Treasury Taps Sanctions Architect to Lead Financial Crimes Team

The Treasury Department said on Thursday that Andrea Gacki, an architect of the Biden administration’s sanctions program, would become the director of the Financial Crimes Enforcement Network in September.

Her appointment is expected to bolster an agency that is central to the U.S. government’s efforts to crack down on money laundering and sanctions evasion, particularly given the number of new penalties imposed in the wake of Russia’s invasion of Ukraine.

The United States has led an ambitious international campaign to punish Russia for its war in Ukraine, instituting curbs on everything from Russia’s access to software updates to its ability to participate in the global financial system. That has led to a vast effort by Russia to evade sanctions using shell companies, foreign exchange transactions and other complex financial maneuvers that the Financial Crimes Enforcement Network, known as FinCEN, is trying to stop.

Ms. Gacki is currently the director of the Office of Foreign Assets Control, a unit within the Treasury Department where she has designed and imposed sanctions on countries such as Iran, North Korea and, most recently, Russia. In her new role at FinCEN, she will be leading another division within the Treasury that is responsible for cracking down on money laundering, cybercrime and sanctions evasion.

Treasury Secretary Janet L. Yellen described Ms. Gacki as “an unparalleled fighter against the scourge of illicit finance” and said that her deep policy knowledge and global relationships made her the right choice for the job.

“She expertly deploys Treasury’s financial tools, from financial sanctions to industry guidance and enforcement actions, to hold accountable those who threaten our national security and the international financial system,” Ms. Yellen said in a statement.

Ms. Gacki will replace Himamauli Das, who has been leading FinCEN in an temporary capacity. Her deputy at the Office of Foreign Assets Control, Bradley Smith, will become its next director.

A career civil servant, Ms. Gacki has served in the Bush, Obama, Trump and Biden administrations, working both in the Justice and Treasury Departments. She joined the sanctions office in 2008 and has been its director since 2018.
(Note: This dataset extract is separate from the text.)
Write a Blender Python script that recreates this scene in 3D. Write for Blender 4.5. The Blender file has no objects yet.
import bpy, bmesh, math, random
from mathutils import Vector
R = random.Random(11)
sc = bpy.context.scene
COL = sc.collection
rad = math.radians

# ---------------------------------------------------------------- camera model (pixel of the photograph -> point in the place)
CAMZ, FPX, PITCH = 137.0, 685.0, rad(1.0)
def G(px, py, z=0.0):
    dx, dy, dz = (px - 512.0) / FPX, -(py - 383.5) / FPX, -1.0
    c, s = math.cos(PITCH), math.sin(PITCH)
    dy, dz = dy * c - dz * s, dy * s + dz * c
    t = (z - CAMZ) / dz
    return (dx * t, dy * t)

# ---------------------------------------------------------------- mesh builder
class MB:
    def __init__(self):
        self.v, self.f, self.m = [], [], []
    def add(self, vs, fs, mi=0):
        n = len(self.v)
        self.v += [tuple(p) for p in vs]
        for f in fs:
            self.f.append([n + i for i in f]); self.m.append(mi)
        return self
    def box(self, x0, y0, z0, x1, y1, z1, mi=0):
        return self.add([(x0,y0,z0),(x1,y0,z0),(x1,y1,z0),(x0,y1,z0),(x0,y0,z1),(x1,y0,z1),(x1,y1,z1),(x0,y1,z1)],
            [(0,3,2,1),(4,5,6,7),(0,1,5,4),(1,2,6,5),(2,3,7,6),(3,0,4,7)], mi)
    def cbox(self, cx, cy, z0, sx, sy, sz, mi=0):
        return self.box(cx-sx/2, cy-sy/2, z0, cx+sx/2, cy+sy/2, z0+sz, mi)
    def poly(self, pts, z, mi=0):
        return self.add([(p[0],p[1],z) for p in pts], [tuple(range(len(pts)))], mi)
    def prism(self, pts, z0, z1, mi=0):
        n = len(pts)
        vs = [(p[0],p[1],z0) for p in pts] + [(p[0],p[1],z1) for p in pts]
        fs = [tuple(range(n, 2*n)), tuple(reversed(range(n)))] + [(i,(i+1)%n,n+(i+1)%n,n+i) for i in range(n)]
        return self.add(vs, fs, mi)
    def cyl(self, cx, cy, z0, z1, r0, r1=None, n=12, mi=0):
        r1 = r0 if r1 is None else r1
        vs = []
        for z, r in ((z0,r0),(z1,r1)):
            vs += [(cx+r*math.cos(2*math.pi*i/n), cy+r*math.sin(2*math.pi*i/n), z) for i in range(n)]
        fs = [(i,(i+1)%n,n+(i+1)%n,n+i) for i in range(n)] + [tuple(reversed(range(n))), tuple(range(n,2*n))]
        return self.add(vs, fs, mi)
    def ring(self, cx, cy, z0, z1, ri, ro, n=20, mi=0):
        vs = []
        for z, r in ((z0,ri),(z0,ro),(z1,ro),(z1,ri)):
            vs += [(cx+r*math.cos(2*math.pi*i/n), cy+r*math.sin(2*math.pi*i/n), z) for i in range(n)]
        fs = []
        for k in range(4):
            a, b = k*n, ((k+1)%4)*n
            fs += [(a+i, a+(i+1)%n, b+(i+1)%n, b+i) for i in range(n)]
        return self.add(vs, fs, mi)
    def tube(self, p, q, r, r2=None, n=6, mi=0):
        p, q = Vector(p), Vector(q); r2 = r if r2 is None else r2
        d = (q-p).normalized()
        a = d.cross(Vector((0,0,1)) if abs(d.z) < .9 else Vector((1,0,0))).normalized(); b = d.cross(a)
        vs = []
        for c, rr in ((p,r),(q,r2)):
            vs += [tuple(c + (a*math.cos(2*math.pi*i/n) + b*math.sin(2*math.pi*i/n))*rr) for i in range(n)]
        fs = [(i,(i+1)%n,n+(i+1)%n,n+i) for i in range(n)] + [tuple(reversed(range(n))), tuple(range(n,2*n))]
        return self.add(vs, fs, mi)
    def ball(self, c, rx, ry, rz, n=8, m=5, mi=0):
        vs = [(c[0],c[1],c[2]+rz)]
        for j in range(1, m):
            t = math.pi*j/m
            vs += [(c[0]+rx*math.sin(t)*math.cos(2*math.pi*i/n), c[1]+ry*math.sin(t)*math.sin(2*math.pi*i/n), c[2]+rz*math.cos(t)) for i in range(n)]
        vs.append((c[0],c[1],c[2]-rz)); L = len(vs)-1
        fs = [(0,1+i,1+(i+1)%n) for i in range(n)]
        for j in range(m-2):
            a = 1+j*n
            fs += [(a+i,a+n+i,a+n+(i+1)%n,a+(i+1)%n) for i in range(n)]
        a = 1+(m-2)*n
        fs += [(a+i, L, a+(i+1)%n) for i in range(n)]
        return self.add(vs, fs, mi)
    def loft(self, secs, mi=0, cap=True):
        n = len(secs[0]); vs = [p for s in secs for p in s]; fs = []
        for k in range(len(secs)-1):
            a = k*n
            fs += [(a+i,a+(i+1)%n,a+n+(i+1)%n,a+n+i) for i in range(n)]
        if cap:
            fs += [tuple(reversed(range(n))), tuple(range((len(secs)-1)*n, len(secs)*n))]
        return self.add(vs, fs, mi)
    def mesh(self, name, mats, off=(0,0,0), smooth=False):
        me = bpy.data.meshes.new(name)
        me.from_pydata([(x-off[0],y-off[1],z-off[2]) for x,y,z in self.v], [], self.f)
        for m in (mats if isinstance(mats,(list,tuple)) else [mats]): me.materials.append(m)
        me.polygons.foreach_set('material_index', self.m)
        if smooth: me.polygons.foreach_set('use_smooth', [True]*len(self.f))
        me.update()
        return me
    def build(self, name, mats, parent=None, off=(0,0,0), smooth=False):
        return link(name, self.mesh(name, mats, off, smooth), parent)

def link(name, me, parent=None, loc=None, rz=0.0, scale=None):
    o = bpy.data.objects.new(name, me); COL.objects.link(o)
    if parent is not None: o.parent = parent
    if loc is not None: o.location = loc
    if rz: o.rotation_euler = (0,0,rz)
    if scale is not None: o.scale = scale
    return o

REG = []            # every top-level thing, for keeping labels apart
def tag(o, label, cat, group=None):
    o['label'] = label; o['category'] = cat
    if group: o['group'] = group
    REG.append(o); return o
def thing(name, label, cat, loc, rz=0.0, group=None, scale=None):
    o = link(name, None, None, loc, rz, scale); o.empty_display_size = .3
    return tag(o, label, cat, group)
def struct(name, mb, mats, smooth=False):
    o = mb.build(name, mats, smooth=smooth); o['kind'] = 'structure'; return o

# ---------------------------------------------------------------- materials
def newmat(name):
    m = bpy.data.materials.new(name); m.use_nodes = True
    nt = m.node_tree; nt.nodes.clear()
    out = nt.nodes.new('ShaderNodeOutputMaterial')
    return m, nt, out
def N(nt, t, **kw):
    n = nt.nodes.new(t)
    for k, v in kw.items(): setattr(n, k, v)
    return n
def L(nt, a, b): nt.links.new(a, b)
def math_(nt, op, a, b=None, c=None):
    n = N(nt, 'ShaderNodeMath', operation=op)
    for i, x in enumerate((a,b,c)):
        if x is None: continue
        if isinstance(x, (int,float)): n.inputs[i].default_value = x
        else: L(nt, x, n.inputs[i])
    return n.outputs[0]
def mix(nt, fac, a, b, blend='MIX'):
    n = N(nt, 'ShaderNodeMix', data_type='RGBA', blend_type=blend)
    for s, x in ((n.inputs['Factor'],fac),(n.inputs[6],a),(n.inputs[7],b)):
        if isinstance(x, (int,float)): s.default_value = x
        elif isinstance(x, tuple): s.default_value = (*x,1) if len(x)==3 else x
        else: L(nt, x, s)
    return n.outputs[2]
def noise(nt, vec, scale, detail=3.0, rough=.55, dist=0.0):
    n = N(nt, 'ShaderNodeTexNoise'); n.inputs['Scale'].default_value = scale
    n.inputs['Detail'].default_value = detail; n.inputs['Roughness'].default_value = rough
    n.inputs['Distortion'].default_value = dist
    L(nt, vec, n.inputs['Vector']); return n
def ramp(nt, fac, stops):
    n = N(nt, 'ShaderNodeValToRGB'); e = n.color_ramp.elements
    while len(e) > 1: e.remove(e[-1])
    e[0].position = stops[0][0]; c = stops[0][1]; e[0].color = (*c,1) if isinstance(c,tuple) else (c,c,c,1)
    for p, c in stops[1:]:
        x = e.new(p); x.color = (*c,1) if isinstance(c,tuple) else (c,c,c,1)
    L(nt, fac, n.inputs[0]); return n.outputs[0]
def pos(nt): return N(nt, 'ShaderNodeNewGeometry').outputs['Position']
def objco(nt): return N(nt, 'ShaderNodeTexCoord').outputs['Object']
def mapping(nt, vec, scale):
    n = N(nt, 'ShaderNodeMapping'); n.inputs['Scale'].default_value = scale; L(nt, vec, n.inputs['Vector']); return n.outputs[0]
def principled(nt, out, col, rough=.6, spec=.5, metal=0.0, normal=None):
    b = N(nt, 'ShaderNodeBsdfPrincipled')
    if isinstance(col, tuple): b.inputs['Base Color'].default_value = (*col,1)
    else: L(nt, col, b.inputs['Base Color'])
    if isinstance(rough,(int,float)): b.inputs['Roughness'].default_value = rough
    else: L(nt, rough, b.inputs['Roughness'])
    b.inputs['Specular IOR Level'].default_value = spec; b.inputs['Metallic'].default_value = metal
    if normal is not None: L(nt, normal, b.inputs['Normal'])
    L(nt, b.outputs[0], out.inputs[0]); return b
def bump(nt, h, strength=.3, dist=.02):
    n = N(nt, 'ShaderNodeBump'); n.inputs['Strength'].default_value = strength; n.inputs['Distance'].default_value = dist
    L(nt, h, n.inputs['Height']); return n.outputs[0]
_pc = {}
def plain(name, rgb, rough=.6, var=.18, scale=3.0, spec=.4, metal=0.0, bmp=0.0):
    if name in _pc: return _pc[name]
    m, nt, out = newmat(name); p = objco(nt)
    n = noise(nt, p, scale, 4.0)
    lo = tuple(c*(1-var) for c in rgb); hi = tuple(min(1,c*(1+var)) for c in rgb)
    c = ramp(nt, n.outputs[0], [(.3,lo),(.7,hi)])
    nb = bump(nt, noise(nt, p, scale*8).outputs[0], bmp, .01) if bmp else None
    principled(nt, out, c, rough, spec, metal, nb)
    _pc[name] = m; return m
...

Sigal Mandelker, who was Treasury’s Under Secretary for Terrorism and Financial Intelligence during the Trump administration, promoted Ms. Gacki to be director of the Office of Foreign Assets Control. Ms. Mandelker said that Ms. Gacki understands the federal government’s interagency process and works well with the private sector, making it likely that the transition between the two Treasury Department bureaus will be smooth.

Ms. Gacki has emerged as an important player on the Biden administration’s national security team. In late 2021, as the U.S. learned of Russian troop buildups near the border with Ukraine, she was sent to European capitals to begin devising plans for the coordinated sanctions effort.

At FinCEN, Ms. Gacki will be taking over an team whose responsibilities are growing as companies that operate in the United States face more reporting requirements about their ownership structures and as emerging technologies such as cryptocurrency have made money laundering and illicit financial activities more prevalent. FinCEN also works with the multilateral Russian Elites, Proxies and Oligarchs Task Force to track suspicious transactions by wealthy Russians involving real estate, luxury goods and other valuable assets.

“We think that putting Andrea at FinCEN will mean that she’s able to bring the creativity that she’s used at O.F.A.C. to help us prevent evasion as we move into a phase where our goal will be to try and continue to prevent Russia from getting access to the resources they need to fight their unjustifiable war in Ukraine,” Wally Adeyemo, the deputy Treasury secretary, said in an interview.